The regrets that stick with me have come from choices motivated by fear or others’ perceived expectations. Fear most often leads me to inaction or taking the safer or more familiar option. Sometimes, that’s tied up in what I anticipate are other people’s expectations.

I was a people-pleaser kid. For the first 20 years of my life, I felt largely defined by others’ expectations, and that was damn hard to break from. So when I was 23 and panicking about my impending wedding, I had to sit with that anxiousness and work through it to know that marriage was a choice I was making for my own life, not just because that was the next expected step. Some similar soul-searching happened when I was trying and failing to get pregnant. “Be careful what you wish for” is a warning that certainly applies to becoming a parent, so I needed to be sure that was a choice I made for myself, not because it was expected.

One thing I never truly interrogated was writing. I mean, I was only eight when I picked writing as my career. And while for decades I let fear of rejection prevent me from pursuing that parts that would have actually make it a career, I’ve never seriously reconsidered.

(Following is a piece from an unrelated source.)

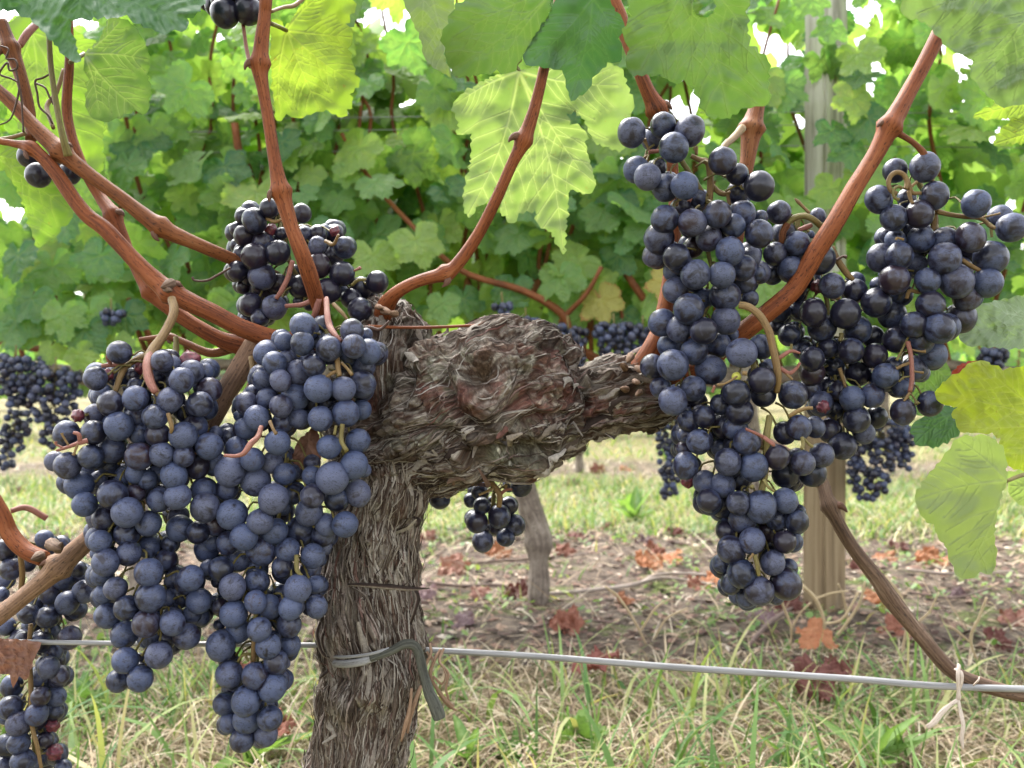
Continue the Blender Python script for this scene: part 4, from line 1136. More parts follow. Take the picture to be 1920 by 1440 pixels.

For a long time, my vision of writing-as-career has involved teaching as well as publishing, without ever really stopping to consider if I’d be good at it (assumed yes) or enjoy it. There was always joy in writing. I never wondered if I’d enjoy the act of teaching.

Although I never asked the question, I now have the answer. I love seeing a kid go from only whispering to his mom to contribute to our collaborative storytelling to confidently yelling out his answers, or another kid slinking off early from a workshop because she has to write now (and it’s the highest form of flattery that she gave hers the same title as my workshop story), or the parade of emotions as my mentee realizes that the way they approach writing is *their own process* and not a lack of discipline that somehow needs fixing.

It’s all incredible magic. How could I not love it?

I can’t even regret the years I spent just writing without submitting or querying because they let me discover the kind of writer I want to be, and to actually reach that skill level. My early stuff is fine, but the weight of outside expectations would have worked to limit what my writing and stories could become. And now I’m at a point where I’m grateful for each rejection instead of spiraling into self-doubt and more fear.

The past couple weeks have hammered home the fact that my eight-year-old self knew what she was doing, knew herself in a deep, fundamental way, all those years ago. (I’ve even enjoyed my recent adventures in graphic design and marketing.) For a career I chose more than three decades ago? I have no regrets.